If tricksters are among us, they are probably online, in the digital forest where morally ambiguous “gray hat” hackers and bands of pranksters like Anonymous roam as if they were Robin Hood and his Merry Men. In films, at least, the hacker appears as a kind of complicated folk hero. 

http://www.nytimes.com/2014/06/22/movies/in-internets-own-boy-and-beyond-hackers-on-screen.html?module=Search&mabReward=relbias%3Ar&_r=0

I made a similar point in a blog post for the New Yorker, when writing about Lisbeth Salander in The Girl with the Dragon Tattoo. In a world that enforces boundaries by technological means, Lisbeth Salander enjoys unparalleled freedom and mobility, mirroring computers, tapping telephones, and deactivating alarms, “leaving the collective magic powerless,” as Lewis Hyde so aptly tells us in his book Trickster Makes This World.  An expert at “unlawful data trespassing,” as Lisbeth puts it, she leaves “no traces” and is able to outwit even top security consultants.
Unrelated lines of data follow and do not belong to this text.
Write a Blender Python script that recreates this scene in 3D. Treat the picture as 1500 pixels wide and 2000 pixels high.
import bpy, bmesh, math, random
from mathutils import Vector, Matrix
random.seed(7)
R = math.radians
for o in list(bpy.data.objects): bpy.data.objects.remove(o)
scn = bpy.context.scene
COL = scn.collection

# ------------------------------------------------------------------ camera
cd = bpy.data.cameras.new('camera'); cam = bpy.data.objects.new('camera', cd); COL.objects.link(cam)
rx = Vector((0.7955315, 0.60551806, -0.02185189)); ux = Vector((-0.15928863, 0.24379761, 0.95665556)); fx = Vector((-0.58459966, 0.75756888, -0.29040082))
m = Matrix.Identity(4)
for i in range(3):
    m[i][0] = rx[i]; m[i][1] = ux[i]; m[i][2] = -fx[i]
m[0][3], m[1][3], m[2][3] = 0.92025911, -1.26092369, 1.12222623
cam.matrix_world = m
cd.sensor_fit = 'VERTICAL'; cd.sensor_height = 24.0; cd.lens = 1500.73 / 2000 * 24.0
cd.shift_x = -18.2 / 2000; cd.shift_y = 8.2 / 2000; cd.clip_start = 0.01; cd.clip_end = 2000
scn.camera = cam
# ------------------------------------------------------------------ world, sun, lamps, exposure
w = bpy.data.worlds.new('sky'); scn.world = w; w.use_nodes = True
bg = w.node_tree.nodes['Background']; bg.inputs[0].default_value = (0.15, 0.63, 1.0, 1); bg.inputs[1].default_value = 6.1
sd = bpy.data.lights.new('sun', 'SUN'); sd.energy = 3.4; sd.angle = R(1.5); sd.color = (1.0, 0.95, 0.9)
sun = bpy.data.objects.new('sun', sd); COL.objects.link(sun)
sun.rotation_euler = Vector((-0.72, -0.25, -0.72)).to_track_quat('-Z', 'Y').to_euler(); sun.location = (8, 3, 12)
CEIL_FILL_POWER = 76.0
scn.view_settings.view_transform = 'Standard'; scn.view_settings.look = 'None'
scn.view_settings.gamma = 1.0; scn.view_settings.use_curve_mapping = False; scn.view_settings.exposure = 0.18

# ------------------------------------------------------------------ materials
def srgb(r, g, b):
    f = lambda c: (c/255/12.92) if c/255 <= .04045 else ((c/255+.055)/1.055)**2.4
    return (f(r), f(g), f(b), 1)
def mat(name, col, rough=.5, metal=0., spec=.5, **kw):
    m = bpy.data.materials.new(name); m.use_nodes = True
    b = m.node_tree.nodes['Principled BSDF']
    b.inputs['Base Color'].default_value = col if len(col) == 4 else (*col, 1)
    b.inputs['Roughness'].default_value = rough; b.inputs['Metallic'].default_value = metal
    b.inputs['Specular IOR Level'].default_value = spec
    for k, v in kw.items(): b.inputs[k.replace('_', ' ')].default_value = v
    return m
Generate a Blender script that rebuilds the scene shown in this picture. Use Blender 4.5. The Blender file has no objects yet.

As it happens, Lisbeth is most often on the wrong side of the law but on the right side of justice. http://www.newyorker.com/online/blogs/books/2013/03/sleeping-beauty-lady-gaga-hunger-games-heroines.html

I’m not sure if I agree with Wallace’s opening argument: Woe to the once-hallowed trickster. In ancient mythologies, the riddler-thief and agent of change held a position of prestige. Now, we don’t know what to do with him. In our two Americas, we do black and white, either/or, with us or against us. The trickster is in between, both and neither, a character on the fringes.

We’ve never know how to deal with “him,” because Hermes, Loki, Anansi, Coyote, and Brer Rabbit embody and enact all the contradictions imposed on us by civilization.  And now a skinny hacker from Stockholm has added further complications.